30 March 2011 ~ 0 Comments

Threadless: New this week

Pizza Loves Pizza by Matthew Dent (state28) is arguably the greatest shirt ever created in the history of the entire universe. It’s a delicious concept, because just about everyone loves pizza. And there’s always humor to be mined in giving nonhuman things human qualities. But it goes beyond that- the artist brilliantly uses the pizza’s shape to create an elegant and simple moment, one piece slightly moved from the circle to create a mouth. It’s the classiest kind of cannibalism I can imagine, and executed with a highly enjoyable 60s Saul Bass-like flair.

The Brewery by Aaron Jay (randyotter3000) succeeds through great use of color and repetition. The bright, fun shades pull you right in, and the gentle rhythm of small objects keeps your eyes bouncing around the scene. The little orange dudes strike me as being kind of chinchilla-like, these rodenty fellows who are easy to believe as factory workers. And while the factory in question is fanciful and imaginative, it’s also darkly creepy. Each cup and creature holding the liquid takes on a lobotomized quality, missing the top of its head and being mined for goo. Cute, weird, and unsettling all at the same time, and I dig it.

Love is Love by Victor Maury (moulin bleu) is, well, a pretty cheesy sentiment. That said, there’s a surprising amount of appeal in the design itself. The generic male and female icons are in the plain, washroom signage style we all know, so the artist flips that uniformity on its head with the other figures. Instead of being gender symbols, many exaggerate other traits- some (like the wizard) quite fantastic. The overall message then is that in the great scheme of things, love is more important than any of the differences (or similarities) displayed. But one pairing kind of puts me off. Yup, I’m looking at you, shark. I’m choosing to believe that the fisherman just really loves fishing, because if it turns out that he loves sharks, uh, THAT way… it would seem to kind of destroy the message of the shirt.

Lunar Phases of Sleep by Lawrence Villanueva (boostr29) does a bang-up job of portraying the moon as a sleepy dude tossing and turning on his way to slumber.

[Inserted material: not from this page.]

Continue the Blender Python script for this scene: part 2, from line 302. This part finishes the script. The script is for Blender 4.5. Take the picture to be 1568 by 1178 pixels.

It’s a pretty genius interpretation of  the moon’s phases as being the result of a blanket. I find the moon’s silly expressions very charming, and his quest for a good night’s sleep is eminently relatable. Overall, a very successful and memorable tee.

Happy Accident by Aaron Hogg (hogboy) is probably one of the most far-fetched gags you’ll ever see on the shirt. The concept is that a clown car has a huge clown sign mounted to the top of it, and a pie truck has a big pie affixed as well. There’s a crash, and the pie goes airborne- poised to smack the clown sign right in the face. It’s an amusingly absurd joke, but takes a second to catch on to (in a way equally bizarre but more simple concepts like a Nes-k design, for example, do not). So as far as the idea goes, it’s an average sort of piece. Where it comes alive is in the style- there is some really tremendous use of color, line, texture and shape that conspires to create a design that delights the eye at every turn. I’m hugely impressed with the level of craft displayed.

I’m just going to come right out and say it- Abraham LINKoln by Joshua Kemble (polynothing) really, really creeps me out. Somehow it combines the uglier, weirder characteristics of each person, leaving him looking more like a neckbeard-y cosplayer than a former president and gaming legend. It’s like instead of the fusion creating a more powerful character, instead it mixed together the odds and ends leftover. I want to see the other guy, who I imagine to be a young elfin warrior with a stovepipe hat. This dude, while well-drawn, isn’t something I’d ever want to wear.

Many Hands… by David Creighton-Pester (WanderingBert) was the very worthy winner of the Threadless Causes Architecture for Humanity contest. What I dig about this tee is that it’s very specific to the event, featuring Christchurch’s famous cathedral in pieces and being reassembled. And yet, though it’s specific, it’s also a wearable design for those who don’t recognize the building. The idea of hands piecing something together has more power than just this one moment, making it the sort of design you can keep wearing long after the repairs have been made.

Rebuild Japan by Jason Yang (invisibleelement) won the Threadless Causes Japan and Pacific Relief contest, and also has the distinction of being the best Japan relief design I’ve seen. Like many of them, it relies on the red circle. But unlike most, it elegantly shows the goal being worked towards. I find this much more inspiring that other pieces that focused on the damage, and it’s excellently done. There’s a clean, geometric precision to the piece that feels Asian without being overly reliant on traditional building styles of the region. This is a modern city, and a beautiful one. And it’s on it’s way back. That’s a fantastic message, and way above and beyond my expectations for the contest.

Threadless prints new shirts every week, chosen from the designs submitted by and voted on by site members. Winners get $2000 cash and $500 in Threadless credit, with the possibility to earn more through Bestee awards, poster prints, and reprints.